Tracking state with symbols and variables

Like most programming languages, R lets you assign values to variables and refer to these objects by name. The names you use to refer to variables are called symbols in R. This allows you to keep some information available in case it's needed at a later point in time. These variables may contain any type of object available in R, even combinations of them when using lists, as we will see in a later section in this chapter. Furthermore, these objects are immutable, but that's a topic for Chapter 9, Implementing an Efficient Simple Moving Average.

In R, the assignment operator is <-, which is a less-than symbol (<) followed by a dash (-). If you have worked with algorithm pseudo code before, you may find it familiar. You may also use the single equals symbol (=) for assignments, similar to many other languages, but I prefer to stick to the <- operator.

An expression like x <- 1 means that the value 1 is assigned to the  x symbol, which can be thought of as a variable. You can also assign the other way around, meaning that with an expression like 1 -> x we would have the same effect as we did earlier. However, the assignment from left to right is very rarely used, and is more of a convenience feature in case you forget the assignment operator at the beginning of a line in the console.

Note that the value substitution is done at the time when the value is assigned to z, not at the time when z is evaluated. If you enter the following code into the console, you can see that the second time z is printed, it still has the value that y had when it was used to assign to it, not the y value assigned afterward:

x <- 1
y <- 2
z <- c(x, y)
z
#> [1] 1 2

y <- 3
z
#> [1] 1 2

It's easy to use variable names like x, y, and z, but using them has a high cost for real programs. When you use names like that, you probably have a very good idea of what values they will contain and how they will be used. In other words, their intention is clear for you. However, when you give your code to someone else or come back to it after a long period of time, those intentions may not be clear, and that's when cryptic names can be harmful. In real programs, your names should be self descriptive and instantly communicate intention.

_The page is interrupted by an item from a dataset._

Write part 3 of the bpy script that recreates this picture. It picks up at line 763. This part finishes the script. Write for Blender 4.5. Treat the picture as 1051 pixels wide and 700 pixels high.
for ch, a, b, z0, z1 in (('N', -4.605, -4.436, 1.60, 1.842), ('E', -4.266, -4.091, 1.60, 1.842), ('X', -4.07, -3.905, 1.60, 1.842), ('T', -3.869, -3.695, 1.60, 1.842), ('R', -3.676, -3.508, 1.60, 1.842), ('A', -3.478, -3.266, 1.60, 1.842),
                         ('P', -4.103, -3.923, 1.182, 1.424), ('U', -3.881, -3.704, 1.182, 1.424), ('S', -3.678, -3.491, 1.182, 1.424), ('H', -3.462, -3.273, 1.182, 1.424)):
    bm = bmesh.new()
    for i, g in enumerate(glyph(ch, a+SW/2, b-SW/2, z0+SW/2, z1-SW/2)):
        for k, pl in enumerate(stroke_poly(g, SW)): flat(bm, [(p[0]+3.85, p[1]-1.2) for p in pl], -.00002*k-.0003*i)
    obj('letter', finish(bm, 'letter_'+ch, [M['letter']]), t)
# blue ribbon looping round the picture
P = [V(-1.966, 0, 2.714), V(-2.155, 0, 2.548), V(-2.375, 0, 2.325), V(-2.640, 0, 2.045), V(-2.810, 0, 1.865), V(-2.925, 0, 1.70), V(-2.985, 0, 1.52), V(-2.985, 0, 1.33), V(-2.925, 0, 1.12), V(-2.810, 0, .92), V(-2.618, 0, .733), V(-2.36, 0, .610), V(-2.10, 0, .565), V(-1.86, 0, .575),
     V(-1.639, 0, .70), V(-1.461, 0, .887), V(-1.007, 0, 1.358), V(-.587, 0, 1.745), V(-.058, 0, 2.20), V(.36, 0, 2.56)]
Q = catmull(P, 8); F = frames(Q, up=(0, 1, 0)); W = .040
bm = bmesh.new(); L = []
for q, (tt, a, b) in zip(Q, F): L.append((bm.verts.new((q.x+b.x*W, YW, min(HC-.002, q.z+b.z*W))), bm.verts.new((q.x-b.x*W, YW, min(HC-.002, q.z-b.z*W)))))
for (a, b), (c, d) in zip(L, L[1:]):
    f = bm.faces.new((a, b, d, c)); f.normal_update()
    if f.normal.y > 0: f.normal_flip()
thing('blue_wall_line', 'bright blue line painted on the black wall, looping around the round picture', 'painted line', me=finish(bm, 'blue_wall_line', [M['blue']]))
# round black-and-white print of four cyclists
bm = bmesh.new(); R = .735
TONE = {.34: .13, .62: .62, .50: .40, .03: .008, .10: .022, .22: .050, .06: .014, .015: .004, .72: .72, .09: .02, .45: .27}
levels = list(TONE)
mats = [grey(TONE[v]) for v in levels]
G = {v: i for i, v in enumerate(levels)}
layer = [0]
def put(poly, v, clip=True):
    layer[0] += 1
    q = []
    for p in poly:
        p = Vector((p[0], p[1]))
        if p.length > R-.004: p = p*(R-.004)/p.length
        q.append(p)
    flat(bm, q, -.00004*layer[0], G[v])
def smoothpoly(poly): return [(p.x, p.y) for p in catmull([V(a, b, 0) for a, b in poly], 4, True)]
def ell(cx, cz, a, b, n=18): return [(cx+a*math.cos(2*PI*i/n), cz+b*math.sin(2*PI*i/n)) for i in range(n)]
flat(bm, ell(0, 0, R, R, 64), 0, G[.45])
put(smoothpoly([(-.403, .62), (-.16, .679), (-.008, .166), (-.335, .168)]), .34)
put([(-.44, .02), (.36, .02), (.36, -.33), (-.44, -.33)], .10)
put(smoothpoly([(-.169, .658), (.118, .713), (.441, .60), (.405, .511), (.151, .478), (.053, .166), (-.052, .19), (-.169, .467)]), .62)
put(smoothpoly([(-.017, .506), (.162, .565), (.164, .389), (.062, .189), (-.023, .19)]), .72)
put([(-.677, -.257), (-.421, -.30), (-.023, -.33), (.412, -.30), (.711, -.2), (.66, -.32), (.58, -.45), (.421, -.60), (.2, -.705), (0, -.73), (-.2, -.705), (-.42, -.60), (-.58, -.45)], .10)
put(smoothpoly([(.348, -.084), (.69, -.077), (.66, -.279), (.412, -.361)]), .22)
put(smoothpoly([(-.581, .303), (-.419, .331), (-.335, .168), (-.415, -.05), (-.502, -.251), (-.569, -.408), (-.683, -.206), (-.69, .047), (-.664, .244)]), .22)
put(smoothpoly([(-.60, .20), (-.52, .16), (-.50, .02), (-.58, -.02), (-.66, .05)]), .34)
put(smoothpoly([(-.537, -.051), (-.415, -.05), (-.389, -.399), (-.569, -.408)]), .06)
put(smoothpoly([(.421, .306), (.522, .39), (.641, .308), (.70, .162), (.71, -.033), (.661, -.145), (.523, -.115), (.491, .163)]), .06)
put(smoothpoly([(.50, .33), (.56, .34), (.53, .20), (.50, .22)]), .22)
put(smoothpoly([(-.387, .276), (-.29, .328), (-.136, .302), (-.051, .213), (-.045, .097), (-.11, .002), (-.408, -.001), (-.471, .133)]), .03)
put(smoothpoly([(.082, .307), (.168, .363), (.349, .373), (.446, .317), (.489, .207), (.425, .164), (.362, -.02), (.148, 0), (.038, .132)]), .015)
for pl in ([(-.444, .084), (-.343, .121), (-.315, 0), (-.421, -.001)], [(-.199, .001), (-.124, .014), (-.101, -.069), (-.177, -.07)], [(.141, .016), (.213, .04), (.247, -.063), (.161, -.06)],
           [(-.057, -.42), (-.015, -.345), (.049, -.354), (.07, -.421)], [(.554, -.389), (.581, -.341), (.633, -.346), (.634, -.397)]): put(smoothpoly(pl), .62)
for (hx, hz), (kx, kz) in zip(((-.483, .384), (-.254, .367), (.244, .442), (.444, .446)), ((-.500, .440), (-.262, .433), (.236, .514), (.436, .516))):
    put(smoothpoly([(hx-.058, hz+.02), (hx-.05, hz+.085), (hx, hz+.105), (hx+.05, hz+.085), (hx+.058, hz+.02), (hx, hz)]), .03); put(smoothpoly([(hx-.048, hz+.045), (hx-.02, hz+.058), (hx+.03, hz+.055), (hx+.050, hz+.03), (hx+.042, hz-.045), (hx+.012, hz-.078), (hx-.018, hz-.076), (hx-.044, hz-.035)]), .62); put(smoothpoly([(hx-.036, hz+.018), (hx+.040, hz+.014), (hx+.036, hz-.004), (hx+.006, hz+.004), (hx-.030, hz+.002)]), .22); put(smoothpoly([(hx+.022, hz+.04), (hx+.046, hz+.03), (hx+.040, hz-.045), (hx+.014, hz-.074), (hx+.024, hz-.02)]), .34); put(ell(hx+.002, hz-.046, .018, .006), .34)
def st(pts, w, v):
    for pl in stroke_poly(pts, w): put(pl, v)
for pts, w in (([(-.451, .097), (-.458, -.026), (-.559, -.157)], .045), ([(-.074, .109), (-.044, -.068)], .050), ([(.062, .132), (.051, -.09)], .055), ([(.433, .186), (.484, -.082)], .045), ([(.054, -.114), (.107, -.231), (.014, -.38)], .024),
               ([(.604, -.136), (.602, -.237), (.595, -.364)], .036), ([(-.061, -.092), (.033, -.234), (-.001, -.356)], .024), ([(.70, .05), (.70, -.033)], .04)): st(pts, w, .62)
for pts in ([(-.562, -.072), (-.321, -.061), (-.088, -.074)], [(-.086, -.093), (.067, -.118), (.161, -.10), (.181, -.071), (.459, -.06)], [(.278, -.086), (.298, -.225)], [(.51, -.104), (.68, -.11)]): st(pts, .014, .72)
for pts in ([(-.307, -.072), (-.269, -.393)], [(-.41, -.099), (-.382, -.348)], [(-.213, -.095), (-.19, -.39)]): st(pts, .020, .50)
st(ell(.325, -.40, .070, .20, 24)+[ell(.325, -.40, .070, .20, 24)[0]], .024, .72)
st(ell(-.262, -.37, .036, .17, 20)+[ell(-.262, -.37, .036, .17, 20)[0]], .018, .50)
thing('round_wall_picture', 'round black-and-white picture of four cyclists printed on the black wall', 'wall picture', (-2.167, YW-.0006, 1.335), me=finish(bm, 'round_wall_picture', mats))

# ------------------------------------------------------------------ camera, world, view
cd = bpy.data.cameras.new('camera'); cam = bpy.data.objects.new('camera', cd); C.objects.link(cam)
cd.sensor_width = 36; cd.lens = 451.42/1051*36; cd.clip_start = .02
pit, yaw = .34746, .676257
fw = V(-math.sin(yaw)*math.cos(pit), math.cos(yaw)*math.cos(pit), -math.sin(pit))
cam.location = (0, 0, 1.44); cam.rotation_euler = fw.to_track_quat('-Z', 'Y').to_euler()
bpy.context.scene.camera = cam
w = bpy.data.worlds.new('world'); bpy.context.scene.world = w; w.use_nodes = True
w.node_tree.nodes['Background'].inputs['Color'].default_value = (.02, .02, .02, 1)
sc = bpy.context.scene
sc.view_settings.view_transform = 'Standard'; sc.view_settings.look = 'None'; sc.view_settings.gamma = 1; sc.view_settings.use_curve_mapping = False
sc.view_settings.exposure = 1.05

For a deeper discussion about this and many other topics regarding high-quality code, take a look at Martin's excellent book Clean Code: A Handbook of Agile Software Craftsmanship, Prentice Hall, 2008.

Standard object names in R should only contain alphanumeric characters (numbers and ASCII letters), underscores (_), and, depending on context, even periods (.). However, R will allow you to use very cryptic strings if you want. For example, in the following code, we show how the variable !A @B #C $D %E ^F name is used to contain a vector with three integers. As you can see, you are even allowed to use spaces. You can use this non-standard name provided that you wrap the string with backticks (`):

`!A @B #C $D %E ^F` <- c(1, 2, 3)
`!A @B #C $D %E ^F`
#> [1] 1 2 3

It goes without saying that you should avoid those names, but you should be aware they exist because they may come in handy when using some of R's more advanced features. These types of variable names are not allowed in most languages, but R is flexible in that way. Furthermore, the example goes to show a common theme around R programming: it is so flexible that if you're not careful, you will end up shooting yourself in the foot. It's not too rare for someone to be very confused about some code because they assumed R would behave a certain way (for example, raise an error under certain conditions) but don't explicitly test for such behavior, and later find that it behaves differently.